Computer Network Homework 1

13331130 李有才

计算机网络

1. What is the difference between a host and an end system? List several different types of end systems. Is a Web server an end system?

两个概念表示的含义相同；PC，智能手机；Web服务器也是端系统。

2. What are the five layers in the Internet protocol stack? What are the principal responsibilities of each of these layers?

应用层：网络应用程序及其应用层协议存留的地方；
运输层：在应用程序端点之间传输应用层报文；
网络层：负责将称为数据报的网络层分组从一台主机移动到另一台主机；
链路层：在节点之间传送帧；
物理层：将帧中的一个一个比特从一个节点移动到下一个节点。

3. What is an application-layer message? A transport-layer segment? A network layer datagram? A link-layer frame?

应用层报文：端系统中的应用程序与另一个端系统交换的心息分组；
运输层报文段：对报文进行封装，添加运输层头信息后的运输层分组数据；
网络层数据报：对报文段封装后的分组信息；
链路层帧：对数据报封装后的分组信息。

4. Suppose Host A wants to send a large file to Host B. The path from Host A to Host B has three links, of rates R1 = 500 kbps, R2 = 2 Mbps, and R3 = 1 Mbps.

a. Assuming no other traffic in the network, what is the throughput for the file transfer?

500kbps

b. Suppose the file is 4 million bytes. Dividing the file size by the throughput, roughly how long will it take to transfer the file to Host B?

$4*10^6/10^3*8/500=64s$

c. Repeat (a) and (b), but now with R2 reduced to 100 kbps.

(a)$100\ kbps$
(b)$4*10^6/10^3*8/100=320s$

5. This elementary problem begins to explore propagation delay and transmission delay, two central concepts in data networking. Consider two hosts, Hosts A and B, connected by a single link of rate R bps. Suppose that the two hosts are separated by m meters, and suppose the propagation speed along the link is s meters/sec. Host A is to send a packet of size L bits to Host B.

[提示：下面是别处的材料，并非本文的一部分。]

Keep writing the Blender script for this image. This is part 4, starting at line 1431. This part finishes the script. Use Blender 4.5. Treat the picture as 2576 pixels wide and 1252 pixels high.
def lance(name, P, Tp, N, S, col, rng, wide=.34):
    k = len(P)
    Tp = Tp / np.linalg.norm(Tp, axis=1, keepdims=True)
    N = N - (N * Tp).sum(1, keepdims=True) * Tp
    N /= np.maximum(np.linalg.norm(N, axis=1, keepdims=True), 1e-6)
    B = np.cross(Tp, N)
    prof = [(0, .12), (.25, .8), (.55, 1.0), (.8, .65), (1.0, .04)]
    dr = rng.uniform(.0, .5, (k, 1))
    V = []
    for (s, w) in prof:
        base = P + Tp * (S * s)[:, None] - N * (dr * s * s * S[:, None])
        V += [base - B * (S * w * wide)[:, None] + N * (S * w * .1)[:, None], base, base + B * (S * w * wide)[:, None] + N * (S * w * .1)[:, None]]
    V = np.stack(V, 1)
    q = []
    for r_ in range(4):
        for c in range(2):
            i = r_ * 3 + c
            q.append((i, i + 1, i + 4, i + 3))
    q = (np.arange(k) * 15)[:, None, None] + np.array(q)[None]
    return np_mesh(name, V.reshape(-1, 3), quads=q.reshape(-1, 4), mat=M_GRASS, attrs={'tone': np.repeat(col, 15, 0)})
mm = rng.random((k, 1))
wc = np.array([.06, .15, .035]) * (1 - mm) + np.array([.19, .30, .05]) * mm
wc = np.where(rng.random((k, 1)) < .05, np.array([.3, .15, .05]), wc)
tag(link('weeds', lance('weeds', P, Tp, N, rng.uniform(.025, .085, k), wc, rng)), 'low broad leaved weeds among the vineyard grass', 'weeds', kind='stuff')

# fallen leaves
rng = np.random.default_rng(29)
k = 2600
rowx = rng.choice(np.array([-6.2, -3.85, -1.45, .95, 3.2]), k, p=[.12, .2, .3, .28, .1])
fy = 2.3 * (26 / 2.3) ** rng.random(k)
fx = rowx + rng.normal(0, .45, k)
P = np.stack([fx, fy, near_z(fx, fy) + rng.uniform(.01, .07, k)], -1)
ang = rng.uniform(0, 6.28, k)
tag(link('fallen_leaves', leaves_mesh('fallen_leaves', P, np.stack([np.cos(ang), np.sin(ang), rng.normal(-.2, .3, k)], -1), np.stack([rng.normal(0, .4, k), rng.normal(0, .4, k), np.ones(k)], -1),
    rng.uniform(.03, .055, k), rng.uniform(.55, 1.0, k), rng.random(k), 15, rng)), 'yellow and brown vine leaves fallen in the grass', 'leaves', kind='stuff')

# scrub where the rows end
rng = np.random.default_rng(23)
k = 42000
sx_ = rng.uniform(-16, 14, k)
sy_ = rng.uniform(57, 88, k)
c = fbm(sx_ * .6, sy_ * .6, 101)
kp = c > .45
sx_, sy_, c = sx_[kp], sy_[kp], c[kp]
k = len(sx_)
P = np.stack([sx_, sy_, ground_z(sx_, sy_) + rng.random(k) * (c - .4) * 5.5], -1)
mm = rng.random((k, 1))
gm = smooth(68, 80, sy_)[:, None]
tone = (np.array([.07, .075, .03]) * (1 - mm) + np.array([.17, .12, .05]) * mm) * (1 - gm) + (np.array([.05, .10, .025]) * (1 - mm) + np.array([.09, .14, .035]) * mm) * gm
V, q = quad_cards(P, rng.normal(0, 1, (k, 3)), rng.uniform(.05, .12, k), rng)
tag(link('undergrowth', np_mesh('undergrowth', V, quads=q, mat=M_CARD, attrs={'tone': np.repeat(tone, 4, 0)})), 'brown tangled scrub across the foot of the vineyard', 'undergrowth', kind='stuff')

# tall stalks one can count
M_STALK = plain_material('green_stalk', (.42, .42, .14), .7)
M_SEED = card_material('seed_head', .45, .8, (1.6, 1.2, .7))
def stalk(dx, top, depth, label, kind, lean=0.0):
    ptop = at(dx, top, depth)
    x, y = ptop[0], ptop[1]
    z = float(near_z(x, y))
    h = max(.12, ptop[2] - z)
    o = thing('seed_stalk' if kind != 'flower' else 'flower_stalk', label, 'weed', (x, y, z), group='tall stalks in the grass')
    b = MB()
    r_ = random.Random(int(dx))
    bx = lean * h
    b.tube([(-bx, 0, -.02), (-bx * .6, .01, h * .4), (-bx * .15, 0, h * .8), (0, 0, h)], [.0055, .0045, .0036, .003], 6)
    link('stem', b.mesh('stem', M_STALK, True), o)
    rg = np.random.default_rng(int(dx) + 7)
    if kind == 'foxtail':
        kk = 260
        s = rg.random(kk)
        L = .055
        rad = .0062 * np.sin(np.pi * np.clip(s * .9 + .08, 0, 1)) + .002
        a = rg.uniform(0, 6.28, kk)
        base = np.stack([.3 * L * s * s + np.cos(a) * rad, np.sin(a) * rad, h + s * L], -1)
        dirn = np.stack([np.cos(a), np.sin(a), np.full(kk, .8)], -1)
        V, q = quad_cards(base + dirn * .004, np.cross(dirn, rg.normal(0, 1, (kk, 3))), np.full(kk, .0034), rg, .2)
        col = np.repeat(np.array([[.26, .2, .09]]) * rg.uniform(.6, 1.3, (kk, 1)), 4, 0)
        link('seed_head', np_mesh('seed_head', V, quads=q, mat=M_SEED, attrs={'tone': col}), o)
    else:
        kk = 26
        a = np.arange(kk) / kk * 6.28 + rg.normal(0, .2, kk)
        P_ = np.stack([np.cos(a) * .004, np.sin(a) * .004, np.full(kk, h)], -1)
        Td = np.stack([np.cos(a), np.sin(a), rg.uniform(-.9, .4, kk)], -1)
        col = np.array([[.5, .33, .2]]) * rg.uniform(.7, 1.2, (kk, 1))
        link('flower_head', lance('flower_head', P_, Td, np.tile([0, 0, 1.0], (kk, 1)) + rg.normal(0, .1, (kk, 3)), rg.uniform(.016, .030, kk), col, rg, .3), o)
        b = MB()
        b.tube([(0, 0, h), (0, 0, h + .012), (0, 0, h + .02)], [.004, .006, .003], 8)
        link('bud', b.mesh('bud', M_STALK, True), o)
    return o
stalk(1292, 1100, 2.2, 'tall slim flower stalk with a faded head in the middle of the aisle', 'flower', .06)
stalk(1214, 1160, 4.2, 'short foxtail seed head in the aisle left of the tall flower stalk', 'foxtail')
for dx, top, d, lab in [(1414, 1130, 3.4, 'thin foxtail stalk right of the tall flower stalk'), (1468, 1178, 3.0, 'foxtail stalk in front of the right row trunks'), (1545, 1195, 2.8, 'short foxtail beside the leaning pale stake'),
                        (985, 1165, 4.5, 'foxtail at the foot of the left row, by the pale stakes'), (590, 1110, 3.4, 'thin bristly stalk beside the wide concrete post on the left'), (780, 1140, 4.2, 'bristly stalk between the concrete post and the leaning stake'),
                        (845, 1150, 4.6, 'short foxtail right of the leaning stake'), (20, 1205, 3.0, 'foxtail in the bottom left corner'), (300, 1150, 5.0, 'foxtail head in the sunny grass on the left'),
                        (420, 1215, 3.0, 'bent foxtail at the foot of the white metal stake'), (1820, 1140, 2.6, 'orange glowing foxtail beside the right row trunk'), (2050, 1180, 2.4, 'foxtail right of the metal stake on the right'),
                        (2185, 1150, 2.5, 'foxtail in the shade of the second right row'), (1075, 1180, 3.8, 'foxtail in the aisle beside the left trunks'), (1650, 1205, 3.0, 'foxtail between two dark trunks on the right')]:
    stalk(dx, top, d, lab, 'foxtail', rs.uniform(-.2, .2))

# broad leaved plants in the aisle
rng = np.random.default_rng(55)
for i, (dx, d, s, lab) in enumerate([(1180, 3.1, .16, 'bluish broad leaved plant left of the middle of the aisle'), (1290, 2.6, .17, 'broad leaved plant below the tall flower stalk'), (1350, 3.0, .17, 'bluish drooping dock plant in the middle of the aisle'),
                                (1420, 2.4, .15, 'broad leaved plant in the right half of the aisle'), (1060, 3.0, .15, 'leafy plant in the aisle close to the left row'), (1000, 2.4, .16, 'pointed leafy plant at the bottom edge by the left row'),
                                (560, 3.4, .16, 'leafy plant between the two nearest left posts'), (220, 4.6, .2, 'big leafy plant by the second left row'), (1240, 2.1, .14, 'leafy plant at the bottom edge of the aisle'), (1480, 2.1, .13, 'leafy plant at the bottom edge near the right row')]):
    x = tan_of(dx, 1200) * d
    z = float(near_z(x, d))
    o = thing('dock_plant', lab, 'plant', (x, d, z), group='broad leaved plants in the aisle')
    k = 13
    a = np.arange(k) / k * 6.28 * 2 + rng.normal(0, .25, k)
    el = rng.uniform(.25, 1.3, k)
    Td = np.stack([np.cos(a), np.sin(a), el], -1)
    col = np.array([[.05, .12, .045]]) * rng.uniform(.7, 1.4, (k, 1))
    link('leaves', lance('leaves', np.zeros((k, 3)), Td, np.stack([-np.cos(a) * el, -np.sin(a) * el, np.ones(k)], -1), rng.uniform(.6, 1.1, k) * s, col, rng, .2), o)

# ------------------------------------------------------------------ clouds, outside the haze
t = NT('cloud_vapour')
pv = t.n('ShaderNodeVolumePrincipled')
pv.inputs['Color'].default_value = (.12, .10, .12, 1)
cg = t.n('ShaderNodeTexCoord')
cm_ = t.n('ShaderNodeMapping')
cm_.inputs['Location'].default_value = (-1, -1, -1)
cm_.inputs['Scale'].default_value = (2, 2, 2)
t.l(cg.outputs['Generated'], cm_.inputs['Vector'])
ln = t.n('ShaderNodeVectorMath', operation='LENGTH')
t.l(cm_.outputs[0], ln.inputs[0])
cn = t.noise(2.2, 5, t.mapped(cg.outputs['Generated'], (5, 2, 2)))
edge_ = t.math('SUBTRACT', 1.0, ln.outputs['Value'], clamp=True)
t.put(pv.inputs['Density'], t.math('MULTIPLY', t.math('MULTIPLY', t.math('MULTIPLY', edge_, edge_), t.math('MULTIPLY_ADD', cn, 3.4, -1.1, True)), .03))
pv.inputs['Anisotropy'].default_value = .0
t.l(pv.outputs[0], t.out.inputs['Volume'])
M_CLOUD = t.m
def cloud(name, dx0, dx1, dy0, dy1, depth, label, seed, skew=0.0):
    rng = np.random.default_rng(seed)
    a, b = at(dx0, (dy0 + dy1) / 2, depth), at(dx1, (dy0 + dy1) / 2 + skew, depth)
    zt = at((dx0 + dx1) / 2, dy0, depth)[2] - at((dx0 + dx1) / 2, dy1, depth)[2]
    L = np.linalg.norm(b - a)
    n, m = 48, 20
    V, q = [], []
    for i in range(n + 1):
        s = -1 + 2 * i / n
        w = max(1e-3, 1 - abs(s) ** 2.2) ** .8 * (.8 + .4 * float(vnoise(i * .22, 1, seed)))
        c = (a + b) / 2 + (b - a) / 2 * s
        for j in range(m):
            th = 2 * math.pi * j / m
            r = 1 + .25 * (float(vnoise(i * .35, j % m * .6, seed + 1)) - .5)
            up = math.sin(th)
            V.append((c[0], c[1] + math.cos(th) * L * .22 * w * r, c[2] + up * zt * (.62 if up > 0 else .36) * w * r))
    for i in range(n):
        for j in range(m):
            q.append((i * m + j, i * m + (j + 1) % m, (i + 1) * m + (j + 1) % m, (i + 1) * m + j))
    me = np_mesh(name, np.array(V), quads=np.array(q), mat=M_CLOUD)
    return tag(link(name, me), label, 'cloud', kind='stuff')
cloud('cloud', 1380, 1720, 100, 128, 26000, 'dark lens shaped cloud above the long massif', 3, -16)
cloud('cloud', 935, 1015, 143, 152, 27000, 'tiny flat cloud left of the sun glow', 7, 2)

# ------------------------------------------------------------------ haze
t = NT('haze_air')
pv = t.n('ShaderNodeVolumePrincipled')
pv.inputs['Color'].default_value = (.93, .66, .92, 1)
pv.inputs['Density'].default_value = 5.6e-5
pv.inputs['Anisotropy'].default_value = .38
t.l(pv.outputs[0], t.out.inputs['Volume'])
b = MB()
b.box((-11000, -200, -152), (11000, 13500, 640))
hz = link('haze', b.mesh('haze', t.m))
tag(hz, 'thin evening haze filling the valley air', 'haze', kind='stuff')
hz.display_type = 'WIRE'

a) Express the propagation delay, $d_{prop}$ in terms of m and s.

$d_{prop} = m / s\ seconds$

b) Determine the transmission time of the packet, $d_{trans}$ in terms of Land R.

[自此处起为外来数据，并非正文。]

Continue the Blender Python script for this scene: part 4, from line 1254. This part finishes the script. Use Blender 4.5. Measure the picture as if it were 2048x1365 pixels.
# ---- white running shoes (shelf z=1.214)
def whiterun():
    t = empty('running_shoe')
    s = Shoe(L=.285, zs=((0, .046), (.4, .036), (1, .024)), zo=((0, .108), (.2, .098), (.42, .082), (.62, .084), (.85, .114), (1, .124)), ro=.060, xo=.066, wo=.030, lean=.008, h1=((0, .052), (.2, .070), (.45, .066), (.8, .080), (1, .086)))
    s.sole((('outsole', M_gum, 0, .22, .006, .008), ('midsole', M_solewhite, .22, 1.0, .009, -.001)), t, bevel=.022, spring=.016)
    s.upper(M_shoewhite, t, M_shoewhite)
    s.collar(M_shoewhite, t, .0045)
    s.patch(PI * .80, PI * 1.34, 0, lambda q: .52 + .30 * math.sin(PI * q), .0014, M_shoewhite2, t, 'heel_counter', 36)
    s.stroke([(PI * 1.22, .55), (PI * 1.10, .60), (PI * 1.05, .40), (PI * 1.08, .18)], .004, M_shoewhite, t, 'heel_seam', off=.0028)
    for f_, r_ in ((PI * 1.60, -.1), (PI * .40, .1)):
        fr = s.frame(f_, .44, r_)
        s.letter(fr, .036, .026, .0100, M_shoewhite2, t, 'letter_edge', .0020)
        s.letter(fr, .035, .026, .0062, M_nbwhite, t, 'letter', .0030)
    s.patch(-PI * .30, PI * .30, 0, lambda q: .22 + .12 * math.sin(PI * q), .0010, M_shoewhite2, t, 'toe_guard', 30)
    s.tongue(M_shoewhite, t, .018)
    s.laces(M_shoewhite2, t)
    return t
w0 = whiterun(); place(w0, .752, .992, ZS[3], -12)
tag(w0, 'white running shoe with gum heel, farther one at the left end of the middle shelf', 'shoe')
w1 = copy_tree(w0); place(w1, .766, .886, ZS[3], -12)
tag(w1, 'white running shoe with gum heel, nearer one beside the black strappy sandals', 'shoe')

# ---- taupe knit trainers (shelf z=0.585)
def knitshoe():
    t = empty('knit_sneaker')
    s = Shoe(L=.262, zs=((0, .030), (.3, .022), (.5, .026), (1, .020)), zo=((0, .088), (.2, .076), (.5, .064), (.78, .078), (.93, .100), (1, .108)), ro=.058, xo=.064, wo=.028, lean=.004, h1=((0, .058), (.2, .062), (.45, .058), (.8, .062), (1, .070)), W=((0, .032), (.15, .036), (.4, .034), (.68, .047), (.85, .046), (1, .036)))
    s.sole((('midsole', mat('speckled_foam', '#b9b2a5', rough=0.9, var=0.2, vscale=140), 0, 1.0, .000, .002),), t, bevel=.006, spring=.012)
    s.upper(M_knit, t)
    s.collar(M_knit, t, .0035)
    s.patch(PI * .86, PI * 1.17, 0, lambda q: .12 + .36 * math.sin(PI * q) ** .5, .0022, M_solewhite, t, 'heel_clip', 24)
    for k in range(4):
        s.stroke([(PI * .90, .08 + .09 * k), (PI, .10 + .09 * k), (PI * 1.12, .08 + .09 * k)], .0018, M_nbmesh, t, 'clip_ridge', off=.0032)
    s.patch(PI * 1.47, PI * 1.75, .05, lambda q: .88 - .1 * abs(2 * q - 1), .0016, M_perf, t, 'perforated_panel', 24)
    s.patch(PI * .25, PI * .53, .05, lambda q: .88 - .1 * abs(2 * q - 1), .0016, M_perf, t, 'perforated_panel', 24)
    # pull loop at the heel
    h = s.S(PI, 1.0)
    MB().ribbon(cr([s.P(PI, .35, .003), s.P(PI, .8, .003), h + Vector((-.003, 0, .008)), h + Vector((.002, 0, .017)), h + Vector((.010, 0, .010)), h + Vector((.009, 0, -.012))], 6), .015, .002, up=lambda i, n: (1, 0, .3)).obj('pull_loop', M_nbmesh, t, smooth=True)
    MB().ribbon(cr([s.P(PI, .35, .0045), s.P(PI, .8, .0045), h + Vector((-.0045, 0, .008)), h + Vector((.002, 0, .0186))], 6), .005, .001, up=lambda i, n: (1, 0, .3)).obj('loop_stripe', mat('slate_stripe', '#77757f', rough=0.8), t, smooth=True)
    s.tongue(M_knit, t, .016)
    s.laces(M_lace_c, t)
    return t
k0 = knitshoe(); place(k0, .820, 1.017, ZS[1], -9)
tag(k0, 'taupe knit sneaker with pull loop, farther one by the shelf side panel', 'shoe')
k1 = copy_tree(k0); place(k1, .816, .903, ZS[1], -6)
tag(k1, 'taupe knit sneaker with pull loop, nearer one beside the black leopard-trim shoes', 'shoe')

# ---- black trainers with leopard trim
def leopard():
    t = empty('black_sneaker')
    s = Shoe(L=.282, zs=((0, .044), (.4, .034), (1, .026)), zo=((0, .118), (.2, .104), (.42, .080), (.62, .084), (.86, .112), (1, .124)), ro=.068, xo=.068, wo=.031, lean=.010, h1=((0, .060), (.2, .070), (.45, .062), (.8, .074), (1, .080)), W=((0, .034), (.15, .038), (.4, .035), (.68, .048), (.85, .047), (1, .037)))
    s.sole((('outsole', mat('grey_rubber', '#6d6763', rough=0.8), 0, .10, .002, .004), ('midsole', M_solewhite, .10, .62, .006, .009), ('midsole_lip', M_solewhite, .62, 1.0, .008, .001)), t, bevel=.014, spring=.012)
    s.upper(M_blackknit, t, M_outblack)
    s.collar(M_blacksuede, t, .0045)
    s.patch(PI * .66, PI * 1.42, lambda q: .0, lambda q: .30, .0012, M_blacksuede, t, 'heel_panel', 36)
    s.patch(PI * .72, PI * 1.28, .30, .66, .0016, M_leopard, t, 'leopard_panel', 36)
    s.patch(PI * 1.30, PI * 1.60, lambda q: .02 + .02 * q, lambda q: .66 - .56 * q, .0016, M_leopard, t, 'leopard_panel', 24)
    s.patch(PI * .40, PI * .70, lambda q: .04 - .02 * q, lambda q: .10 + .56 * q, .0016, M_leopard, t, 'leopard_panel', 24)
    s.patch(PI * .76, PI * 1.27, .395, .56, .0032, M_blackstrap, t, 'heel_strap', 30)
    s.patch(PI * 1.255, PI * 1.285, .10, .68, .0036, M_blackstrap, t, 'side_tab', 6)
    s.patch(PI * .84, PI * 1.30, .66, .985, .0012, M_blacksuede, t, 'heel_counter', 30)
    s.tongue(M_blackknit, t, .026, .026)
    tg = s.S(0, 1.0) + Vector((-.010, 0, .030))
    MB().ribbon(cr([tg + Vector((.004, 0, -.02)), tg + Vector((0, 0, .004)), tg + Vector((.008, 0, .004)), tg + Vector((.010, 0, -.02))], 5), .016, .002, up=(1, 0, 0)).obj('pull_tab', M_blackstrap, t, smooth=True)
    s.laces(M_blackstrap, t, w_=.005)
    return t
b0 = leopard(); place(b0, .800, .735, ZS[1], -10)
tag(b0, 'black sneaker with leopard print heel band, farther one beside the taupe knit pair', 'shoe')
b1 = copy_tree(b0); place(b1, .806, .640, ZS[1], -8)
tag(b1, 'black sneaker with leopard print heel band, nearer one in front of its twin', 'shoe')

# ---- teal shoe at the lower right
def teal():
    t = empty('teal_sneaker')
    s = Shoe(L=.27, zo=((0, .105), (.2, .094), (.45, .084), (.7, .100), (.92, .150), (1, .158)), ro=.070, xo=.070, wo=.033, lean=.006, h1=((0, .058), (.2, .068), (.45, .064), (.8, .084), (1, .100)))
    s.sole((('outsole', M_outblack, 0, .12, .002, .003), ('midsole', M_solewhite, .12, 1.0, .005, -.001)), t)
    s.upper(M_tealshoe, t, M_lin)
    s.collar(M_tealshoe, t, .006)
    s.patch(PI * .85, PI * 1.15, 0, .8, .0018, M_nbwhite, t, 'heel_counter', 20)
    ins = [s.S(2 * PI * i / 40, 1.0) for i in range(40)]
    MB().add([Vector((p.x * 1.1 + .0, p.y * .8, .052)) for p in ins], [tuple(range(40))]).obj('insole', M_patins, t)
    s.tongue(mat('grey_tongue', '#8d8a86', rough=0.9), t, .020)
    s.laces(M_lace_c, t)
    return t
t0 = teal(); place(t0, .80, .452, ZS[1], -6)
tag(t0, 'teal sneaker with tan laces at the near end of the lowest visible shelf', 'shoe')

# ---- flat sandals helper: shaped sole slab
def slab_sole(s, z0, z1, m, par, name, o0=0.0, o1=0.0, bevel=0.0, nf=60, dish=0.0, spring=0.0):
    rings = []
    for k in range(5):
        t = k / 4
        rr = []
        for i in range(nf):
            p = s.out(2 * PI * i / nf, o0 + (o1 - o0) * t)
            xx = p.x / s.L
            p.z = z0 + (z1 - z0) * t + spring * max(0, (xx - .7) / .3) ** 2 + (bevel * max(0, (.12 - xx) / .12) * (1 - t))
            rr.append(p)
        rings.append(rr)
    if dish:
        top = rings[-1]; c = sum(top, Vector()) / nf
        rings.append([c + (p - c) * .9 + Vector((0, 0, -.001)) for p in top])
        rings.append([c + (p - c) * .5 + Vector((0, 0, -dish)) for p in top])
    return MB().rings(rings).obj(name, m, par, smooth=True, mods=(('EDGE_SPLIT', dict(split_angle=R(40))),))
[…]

$d_{trans} = L / R\ seconds$

c) Ignoring processing and queuing delays, obtain an expression for the end-to-end delay.

$d_{end-end} = d_{prop} + d_{trans} = (m / s + L / R)\ seconds$

d) Suppose Host A begins to transmit the packet at time t=0. At time $t=d_{trans}$, where is the last bit of the packet?

恰好离开Host A

e) Suppose $d_{prop}$ is greater than $d_{trans}$ . At time $t=d_{trans}$, where is the first bit of the packet?

正在传播的路线上，还未到达Host B

f) Suppose $d_{prop}$ is less than $d_{trans}$ . At time $t=d_{trans}$, where is the first bit of the packet?

Host B

g) Suppose $s=2.5*10^8$, L=100 bits and R=28 kbps. Find the distance m so that $d_{prop}$ equals $d_{trans}$.

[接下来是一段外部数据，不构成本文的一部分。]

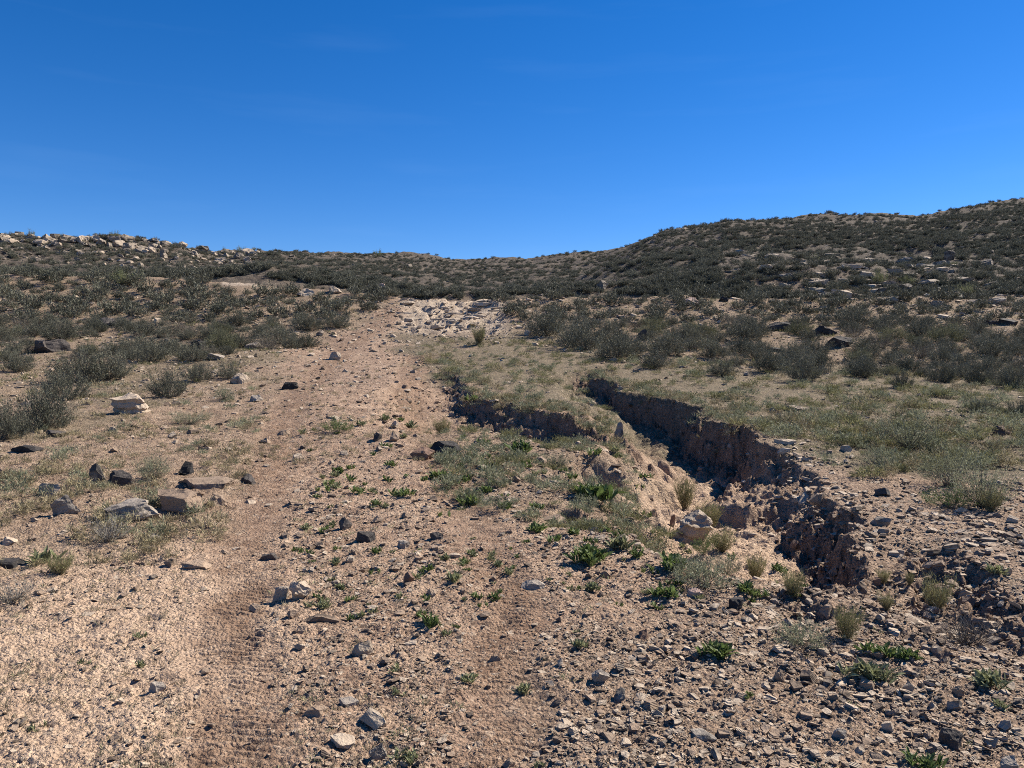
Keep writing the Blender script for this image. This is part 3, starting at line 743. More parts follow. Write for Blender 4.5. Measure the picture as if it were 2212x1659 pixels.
# ------------------------------------------------------------------ scatter helper (uncountable stuff)
def scatter(name, pos, rot, scl, idx, templates, label, cat):
    me = bpy.data.meshes.new(name)
    n = len(pos)
    me.vertices.add(n); me.vertices.foreach_set('co', np.asarray(pos, np.float32).ravel())
    for nm, data, ty in (('rot', rot, 'FLOAT_VECTOR'), ('scl', scl, 'FLOAT_VECTOR')):
        a = me.attributes.new(nm, ty, 'POINT'); a.data.foreach_set('vector', np.asarray(data, np.float32).ravel())
    a = me.attributes.new('pick', 'INT', 'POINT'); a.data.foreach_set('value', np.asarray(idx, np.int32))
    ob = bpy.data.objects.new(name, me); COL.objects.link(ob)
    c = bpy.data.collections.new(name + '_pieces')
    for k, tm in enumerate(templates):
        c.objects.link(bpy.data.objects.new('%s_piece_%02d' % (name, k), tm))
    g = bpy.data.node_groups.new(name, 'GeometryNodeTree')
    g.interface.new_socket('Geometry', in_out='INPUT', socket_type='NodeSocketGeometry')
    g.interface.new_socket('Geometry', in_out='OUTPUT', socket_type='NodeSocketGeometry')
    N = g.nodes; gi = N.new('NodeGroupInput'); go = N.new('NodeGroupOutput')
    iop = N.new('GeometryNodeInstanceOnPoints'); ci = N.new('GeometryNodeCollectionInfo')
    ci.inputs['Collection'].default_value = c
    ci.inputs['Separate Children'].default_value = True; ci.inputs['Reset Children'].default_value = True
    def na(nm, ty):
        q = N.new('GeometryNodeInputNamedAttribute'); q.data_type = ty; q.inputs['Name'].default_value = nm
        return q.outputs['Attribute']
    e2r = N.new('FunctionNodeEulerToRotation')
    g.links.new(na('rot', 'FLOAT_VECTOR'), e2r.inputs[0])
    g.links.new(gi.outputs[0], iop.inputs['Points']); g.links.new(ci.outputs[0], iop.inputs['Instance'])
    iop.inputs['Pick Instance'].default_value = True
    g.links.new(na('pick', 'INT'), iop.inputs['Instance Index'])
    g.links.new(e2r.outputs[0], iop.inputs['Rotation']); g.links.new(na('scl', 'FLOAT_VECTOR'), iop.inputs['Scale'])
    g.links.new(iop.outputs[0], go.inputs[0])
    md = ob.modifiers.new('scatter', 'NODES'); md.node_group = g
    ob['kind'] = 'stuff'; ob['label'] = label; ob['category'] = cat
    return ob

def sample_px(n, x0, x1, r0, r1):
    px = RNG.uniform(x0, x1, n); row = RNG.uniform(r0, r1, n)
    x, y = hit(px, row)
    ok = ~np.isnan(y)
    return px[ok], row[ok], x[ok], y[ok]

# ------------------------------------------------------------------ loose stones: the largest singly, the rest as gravel
STONE_T = [rock_mesh('stone', 900 + k, (1, random.Random(k).uniform(.6, .95), random.Random(k + 50).uniform(.35, .75)), 7, 0, .15) for k in range(14)]
FLAKE_T = [rock_mesh('flake', 950 + k, (1, random.Random(k).uniform(.55, .9), random.Random(k + 50).uniform(.14, .28)), 8, 0, .05) for k in range(8)]
ALLST = STONE_T + FLAKE_T
STONES_MIXED, STONES_PALE, STONES_HILL = [], [], []
for lst, mt in ((STONES_MIXED, M_MIXED), (STONES_PALE, M_PALE), (STONES_HILL, M_HILL)):
    for tm in ALLST:
        c = tm.copy(); c.materials.append(mt); lst.append(c)

def stone_field(n, x0, x1, r0, r1, dens, smin, smax, power=2.6):
    px, row, x, y = sample_px(n, x0, x1, r0, r1)
    d = dens(px + 60 * fbm(x * 1.2, y * 1.2, 3, 71), row + 35 * fbm(x * 1.2, y * 1.2, 3, 72))
    clump = .35 + 1.3 * np.clip(fbm(x * 2.3, y * 2.3, 3, 73) + .45, 0, 1)
    if r0 > 800:
        rt = terrain(x, y, False)[1]['rut']
        d = d * (1 - .8 * rt * (1 - sstep(8, 13, y)))
        gg, ww = carve(x, y)
        d = d * (1 - .92 * sstep(.15, .25, gg) * (1 - ww))
    ok = RNG.uniform(0, 1, len(x)) < d * clump
    px, row, x, y = px[ok], row[ok], x[ok], y[ok]
    u = RNG.uniform(0, 1, len(x))
    wpx = smin * (1 - u * (1 - (smin / smax) ** (power - 1))) ** (-1 / (power - 1))
    if r0 > 800:
        wpx = wpx * (1 + .35 * soft_poly(px, row, Z_GRAVEL, 60))
    return px, row, x, y, wpx * y / F, wpx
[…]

$m / s = L / R \rightarrow m = L / R * s = 8.93 * 10 ^ 5 \ m$

6. Suppose two hosts, A and B, are separated by 10,000 kilometers and are connected by a direct link of R = 1 Mbps. Suppose the propagation speed over the link is $2.5*10^8$ meters/sec.

a) Calculate the bandwidth-delay product, $R*t_{prop}$.

$R * t_{prop} = 40,000\ bits$

b) Consider sending a file of 400,000 bits from Host A to Host B. Suppose the file is sent continuously as one large message. What is the maximum number of bits that will be in the link at any given time?

由于传播时延小于传输时延，所以链路中最多有40,000 bits

c) Provide an interpretation of the bandwidth-delay product.

链路中最大的二进制位数量

d) What is the width (in meters) of a bit in the link? Is it longer than a football field?

$10 ^ 7 / (4 * 10 ^ 4) = 250\ m$，大于足球场长度。

e) Derive a general expression for the width of a bit in terms of the propagation speed s, the transmission rate R, and the length of the link m.

$t_{prop} = m / s$;
$m / (R * t_{prop}) = s / R$

7. Referring to problem 6, suppose we can modify R. For what value of R is the width of a bit as long as the length of the link?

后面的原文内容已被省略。